Oui, un cri de pitié, un cri de justice, je ne veux pas davantage. Si le sol continue à craquer, si demain les désastres annoncés épouvantent le monde, c’est qu’on ne m’aura pas entendu. »
Lettre à David Daustreme, [vers le 11 décembre 1885].
« J’ai toujours, dans la série des Rougon-Macquart, gardé une large place à l’étude du peuple, de l’ouvrier, et cela dès l’idée première de l’œuvre. Mais ce n’est qu’au moment de L’Assommoir que, ne pouvant mettre dans ce livre l’étude du rôle politique et surtout social de l’ouvrier, je pris la résolution de réserver cette matière, pour en faire un autre roman. Et, plus tard, ce projet s’est précisé, lorsque je me suis rendu compte du vaste mouvement socialiste qui travaille la vieille Europe d’une façon si redoutable. Le cadre d’une grève s’est imposé naturellement à moi comme le seul dramatique, le seul qui devait donner aux faits le relief nécessaire. Germinal est donc le complément de L’Assommoir, les deux faces de l’ouvrier.

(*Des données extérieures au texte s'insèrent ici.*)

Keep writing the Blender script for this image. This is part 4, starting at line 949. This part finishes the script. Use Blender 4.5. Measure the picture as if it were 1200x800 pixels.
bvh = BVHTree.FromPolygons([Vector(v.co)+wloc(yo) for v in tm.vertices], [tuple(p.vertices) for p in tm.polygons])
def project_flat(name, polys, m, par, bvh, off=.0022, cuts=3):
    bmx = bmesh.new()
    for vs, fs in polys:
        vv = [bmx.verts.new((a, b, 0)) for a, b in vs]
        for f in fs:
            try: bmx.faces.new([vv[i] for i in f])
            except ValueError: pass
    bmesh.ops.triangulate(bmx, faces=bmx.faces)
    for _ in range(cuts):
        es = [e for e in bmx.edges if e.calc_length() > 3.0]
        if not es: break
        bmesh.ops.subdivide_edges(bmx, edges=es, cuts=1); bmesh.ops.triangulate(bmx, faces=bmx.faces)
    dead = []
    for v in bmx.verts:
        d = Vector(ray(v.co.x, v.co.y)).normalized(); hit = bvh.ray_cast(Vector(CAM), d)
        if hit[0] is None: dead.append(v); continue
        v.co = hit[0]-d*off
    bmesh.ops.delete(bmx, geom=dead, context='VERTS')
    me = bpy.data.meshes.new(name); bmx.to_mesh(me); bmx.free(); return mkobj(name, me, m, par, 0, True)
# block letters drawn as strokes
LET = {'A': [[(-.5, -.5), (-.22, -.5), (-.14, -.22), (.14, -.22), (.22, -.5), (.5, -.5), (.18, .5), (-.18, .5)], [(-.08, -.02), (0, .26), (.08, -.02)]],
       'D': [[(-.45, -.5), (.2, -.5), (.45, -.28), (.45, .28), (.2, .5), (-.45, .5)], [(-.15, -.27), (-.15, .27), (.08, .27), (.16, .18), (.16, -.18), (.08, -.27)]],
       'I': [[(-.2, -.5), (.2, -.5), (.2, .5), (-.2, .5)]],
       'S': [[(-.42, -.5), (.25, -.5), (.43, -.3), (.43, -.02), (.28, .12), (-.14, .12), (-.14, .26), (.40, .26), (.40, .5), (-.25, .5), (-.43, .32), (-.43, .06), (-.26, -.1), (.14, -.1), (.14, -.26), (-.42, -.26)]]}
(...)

Quant à ce titre de Germinal, je ne l’ai adopté qu’après bien des hésitations. Je cherchais un titre exprimant la poussée d’hommes nouveaux, l’effort que les travailleurs font. même inconsciemment, pour se dégager des ténèbres si durement laborieuses où ils s’agitent encore. Et c’est un jour. par hasard, que le mot Germinal m’est venu aux lèvres. Je n’en voulais pas d’abord, le trouvant trop mystique, trop symbolique : mais il représentait ce que je cherchais, un avril révolutionnaire, une envolée de la société caduque dans le printemps. Et, peu à peu, je m’y suis habitué, si bien que je n’ai jamais pu en trouver un autre. S’il reste obscur pour certains lecteurs, il est devenu pour moi comme un coup de soleil qui éclaire toute l’œuvre. »
Lettre à Jacques van Santen Kolff, 6 octobre 1889.